Scene modeling code data:

Begin

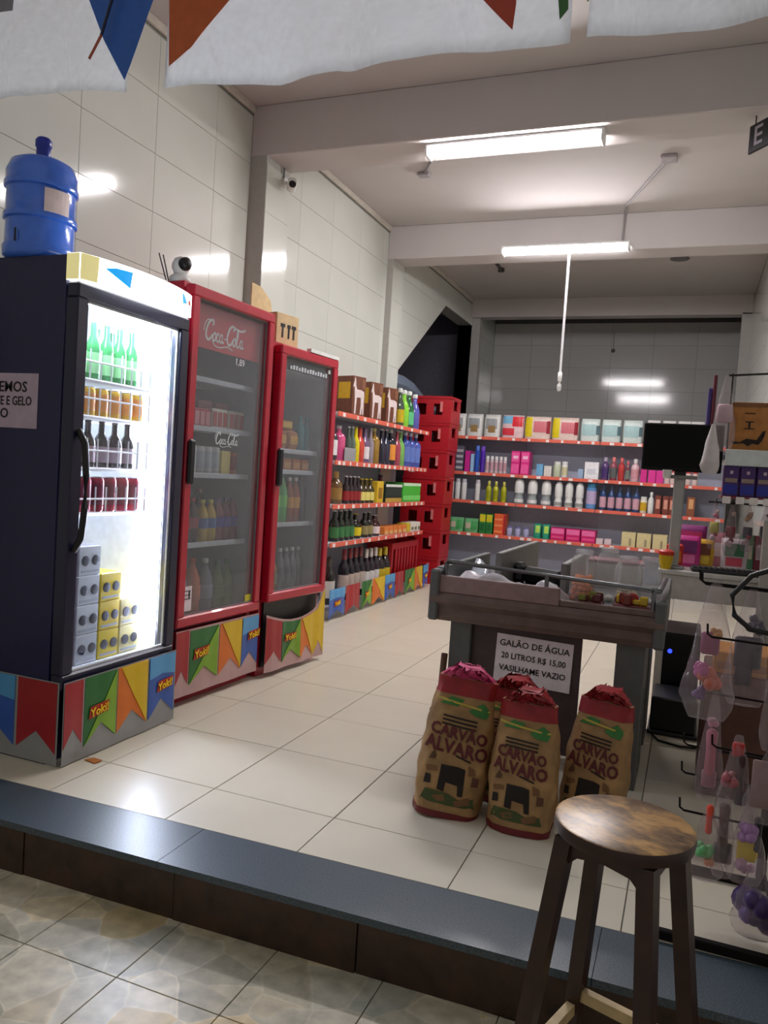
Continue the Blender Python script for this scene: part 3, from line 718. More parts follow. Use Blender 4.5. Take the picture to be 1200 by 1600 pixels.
back(0, [(1008, 1030), (1032, 1054), (1056, 1078), (1080, 1096)], 657, mk_p(pm((232, 230, 226), .4), [(.1, .9, .2, .7, pm((206, 160, 170), .4))]), 'white pack hidden by the monitor', 'pack')
# ---- back rack, second shelf
back(1, [(698, 710), (711, 723)], 696, mk_c(pm((88, 84, 100), .5), [(.05, .95, .1+.22*k, .2+.22*k, pm((176, 172, 180), .5)) for k in range(4)]), 'grey striped stack of small boxes', 'box')
back(1, [(725, 733)], 704, mk_c(pm((196, 40, 140), .4)), 'narrow magenta box', 'box'); back(1, [(734, 739)], 709, mk_c(pm((150, 190, 226), .4)), 'thin pale blue box', 'box')
back(1, [(740, 747)], 696, mk_b('tube', BG(40, 84, 190), BG(90, 130, 220)), 'tall blue spray can', 'can'); back(1, [(748, 756)], 697, mk_b('tube', BG(80, 40, 170), BG(120, 80, 200)), 'tall violet spray can', 'can')
back(1, [(757, 763), (764, 770), (771, 777), (778, 784), (785, 790)], 713, mk_b('jar', pm((206, 190, 196), .4), WB, pm((190, 150, 160), .4)), 'small white capped pot', 'pot')
back(1, [(797, 811), (812, 826)], 705, mk_c(PINKM, [(.08, .9, .06, .45, pm((236, 90, 160), .4)), (.08, .9, .55, .94, pm((236, 90, 160), .4)), (.25, .8, .68, .8, pm((250, 200, 225), .4))]), 'stacked bright pink carton', 'box')
back(1, [(837, 848)], 725, mk_c(pm((110, 170, 210), .4)), 'small light blue box', 'box'); back(1, [(849, 861)], 728, mk_c(pm((216, 212, 206), .4)), 'flat cream box', 'box')
back(1, [(863, 875)], 721, mk_b('jar', pm((190, 200, 176), .4), WB, None, 'jar'), 'pale green jar', 'jar'); back(1, [(876, 886)], 721, mk_b('jar', WB, WB, pm((206, 200, 160), .4), 'jar'), 'round white jar', 'jar')
back(1, [(902, 911)], 733, mk_c(pm((150, 176, 206), .4)), 'little blue grey box', 'box'); back(1, [(912, 935)], 722, mk_c(pm((234, 234, 238), .4), [(.2, .8, .3, .6, pm((206, 210, 220), .5))]), 'plain white carton', 'box')
back(1, [(938, 950)], 714, mk_b('lotion', BG(96, 70, 120), BG(180, 170, 190), BG(70, 50, 110)), 'violet pump bottle', 'bottle'); back(1, [(951, 963)], 714, mk_b('lotion', BG(150, 70, 84), BG(230, 130, 130), pm((90, 96, 96), .4)), 'dark red pump bottle with grey label', 'bottle')
back(1, [(964, 975)], 715, mk_b('lotion', BG(190, 60, 60), BG(226, 110, 110), None), 'bright red pump bottle', 'bottle'); back(1, [(976, 983)], 720, mk_b('lotion', BG(120, 50, 60), BG(210, 90, 100), pm((120, 130, 120), .4)), 'small maroon bottle', 'bottle')
back(1, [(984, 998)], 717, mk_b('lotion', pm((226, 190, 196), .3), WB, pm((206, 150, 160), .4)), 'pale pink bottle with white cap', 'bottle')
back(1, [(1000, 1010)], 716, mk_c(pm((214, 40, 140), .4)), 'tall magenta carton beside the monitor edge', 'box'); back(1, [(1012, 1024), (1025, 1036)], 735, mk_c(pm((220, 50, 150), .4), (), .12), 'low magenta soap box under the monitor', 'box')
back(1, [(1038, 1046), (1047, 1055), (1070, 1080), (1081, 1090)], 735, mk_b('jar', pm((222, 200, 196), .4), pm((196, 70, 70), .4), None, 'jar'), 'cream pot with red lid', 'pot')
# ---- back rack, third shelf
back(2, [(699, 707), (709, 717), (719, 727), (739, 749)], 748, mk_b('tube', WB, pm((196, 192, 202), .4), None), 'slim white bottle with grey cap', 'bottle')
back(2, [(757, 766), (768, 777), (780, 790)], 752, mk_b('lotion', BG(176, 178, 30), BG(200, 196, 90), BG(150, 154, 20)), 'yellow green bottle', 'bottle')
back(2, [(800, 817), (821, 838), (842, 860)], 745, mk_b('dome', pm((150, 160, 162), .35), WB, pm((222, 222, 220), .4)), 'large white domed bottle', 'bottle')
back(2, [(864, 877), (880, 894), (897, 910)], 753, mk_b('dome', WB, WB, pm((150, 154, 150), .4)), 'smaller white domed bottle', 'bottle')
back(2, [(912, 932)], 752, mk_b('tube', BG(96, 150, 206), BG(60, 130, 170), pm((186, 170, 206), .4)), 'fat light blue bottle', 'bottle')
back(2, [(935, 946), (948, 959), (961, 972), (974, 985), (987, 998)], 760, mk_b('lotion', BG(40, 70, 120), BG(60, 70, 90), pm((206, 160, 176), .4)), 'dark blue bottle with pink label', 'bottle')
back(2, [(999, 1010)], 776, mk_b('jar', pm((228, 222, 200), .4), WB, pm((212, 170, 40), .4), 'jar'), 'small yellow and white tub', 'tub'); back(2, [(1011, 1021)], 769, mk_b('lotion', WB, WB, None), 'round white bottle near the pole', 'bottle')
back(2, [(1022, 1032), (1034, 1044), (1045, 1053)], 775, mk_c(pm((120, 56, 44), .5), [(.2, .8, .3, .8, pm((214, 150, 130), .5))]), 'brown box with pale face print', 'box')
back(2, [(1072, 1085)], 777, mk_c(pm((140, 80, 50), .5), [(.2, .8, .4, .9, pm((214, 160, 110), .5))]), 'brown picture box right of the monitor pole', 'box')
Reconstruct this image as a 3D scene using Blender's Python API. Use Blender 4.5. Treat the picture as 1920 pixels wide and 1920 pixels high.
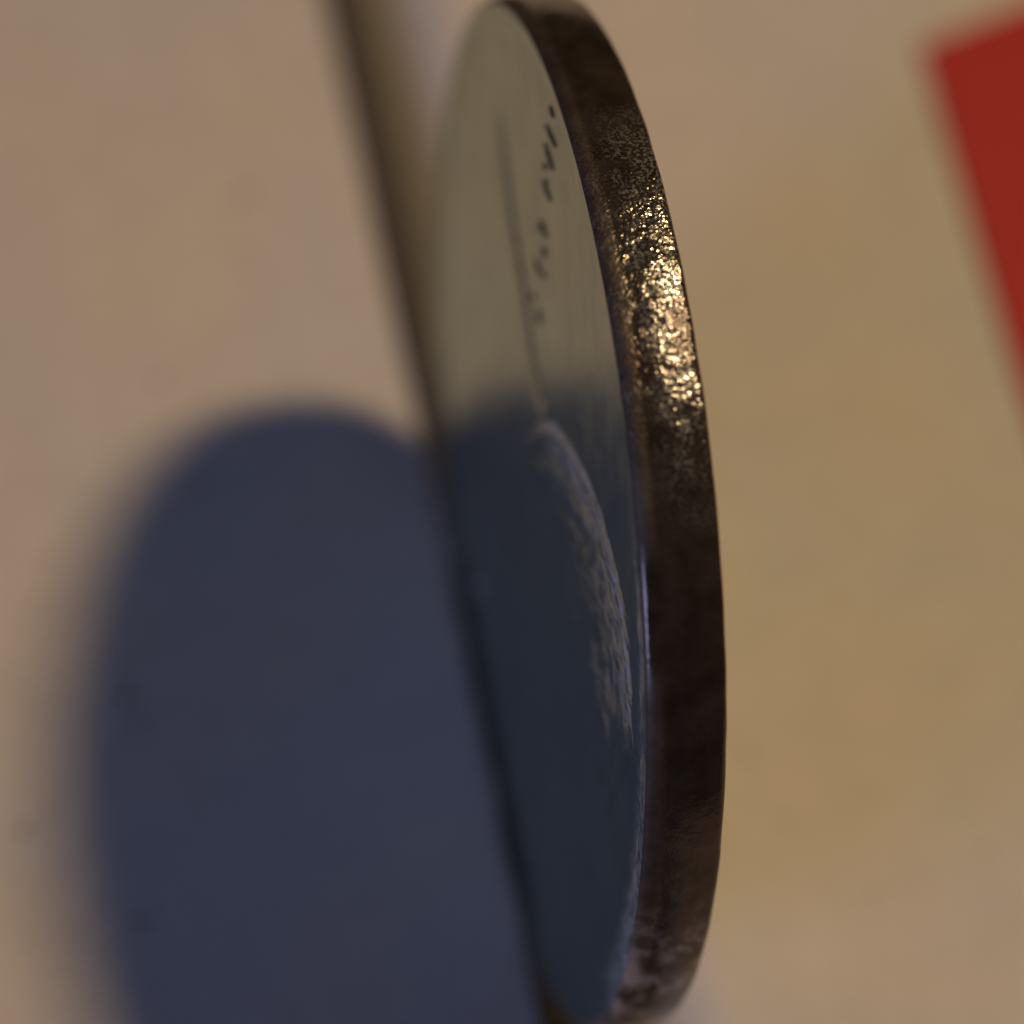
import bpy, bmesh, math, random
from mathutils import Vector, Matrix, noise

MM = 0.001                      # the scene is built at real size; positions below are in millimetres
scene = bpy.context.scene
for o in list(bpy.data.objects):
    bpy.data.objects.remove(o)

# ------------------------------------------------------------------ camera
R = 12.0                        # coin radius
T = 1.656                       # coin thickness
cam_pos = Vector((-12.6982, -38.1812, 69.2803))
cx_ = Vector((0.9795908, -0.1776831, 0.0939711))
cy_ = Vector((0.0938436, 0.8177231, 0.5679105))
cz_ = Vector((-0.1777504, -0.5475013, 0.8177084))
cd = bpy.data.cameras.new("camera")
cam = bpy.data.objects.new("camera", cd)
scene.collection.objects.link(cam)
rot = Matrix((cx_, cy_, cz_)).transposed().to_4x4()
cam.matrix_world = Matrix.Translation(cam_pos * MM) @ rot
cd.sensor_width = 36
cd.lens = 104.479
cd.clip_start = 0.002
cd.clip_end = 20
cd.dof.use_dof = True
cd.dof.focus_distance = 60.3 * MM
cd.dof.aperture_fstop = 37
cd.dof.aperture_blades = 0
scene.camera = cam

# ------------------------------------------------------------------ world and lamps
w = bpy.data.worlds.new("World")
scene.world = w
w.use_nodes = True
w.node_tree.nodes['Background'].inputs[0].default_value = (0.80, 0.85, 1.0, 1)
w.node_tree.nodes['Background'].inputs[1].default_value = 0.010

def lamp(name, direction, dist, size, power, color, shape='DISK', size_y=None):
    ld = bpy.data.lights.new(name, 'AREA')
    ld.shape = shape
    ld.size = size * MM
    if size_y:
        ld.size_y = size_y * MM
    ld.energy = power
    ld.color = color
    o = bpy.data.objects.new(name, ld)
    scene.collection.objects.link(o)
    d = Vector(direction).normalized()
    o.location = (d * dist + Vector((0, 0, 4))) * MM
    o.rotation_euler = d.to_track_quat('Z', 'Y').to_euler()
    return o

lamp("ceiling_lamp", (0.475, 0.105, 1.0), 230, 27, 0.295, (1.0, 0.77, 0.49))
lamp("window_light", (-1.0, -0.62, 0.34), 300, 75, 0.37, (0.37, 0.46, 1.0), 'RECTANGLE', 120)

scene.view_settings.view_transform = 'Standard'
scene.view_settings.look = 'None'
scene.view_settings.exposure = 0
scene.view_settings.gamma = 1

# ------------------------------------------------------------------ helpers
def tag(o, label=None, cat=None, group=None, kind=None):
    if label: o['label'] = label
    if cat: o['category'] = cat
    if group: o['group'] = group
    if kind: o['kind'] = kind

def link_mesh(name, verts, faces, mat, parent=None, smooth=True):
    me = bpy.data.meshes.new(name)
    me.from_pydata([(v[0] * MM, v[1] * MM, v[2] * MM) for v in verts], [], faces)
    me.validate()
    me.update()
    if smooth:
        me.polygons.foreach_set('use_smooth', [True] * len(me.polygons))
    me.materials.append(mat.m)
    o = bpy.data.objects.new(name, me)
    scene.collection.objects.link(o)
    if parent: o.parent = parent
    return o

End

The problem: Between the line with "Reconstruct this image" and the line with "bpy.data.objects.remove(o)", ends included, lies the span to copy exactly; copy nothing else and leave out the pictures.

Right answer:
Reconstruct this image as a 3D scene using Blender's Python API. Use Blender 4.5. Treat the picture as 1920 pixels wide and 1920 pixels high.
import bpy, bmesh, math, random
from mathutils import Vector, Matrix, noise

MM = 0.001                      # the scene is built at real size; positions below are in millimetres
scene = bpy.context.scene
for o in list(bpy.data.objects):
    bpy.data.objects.remove(o)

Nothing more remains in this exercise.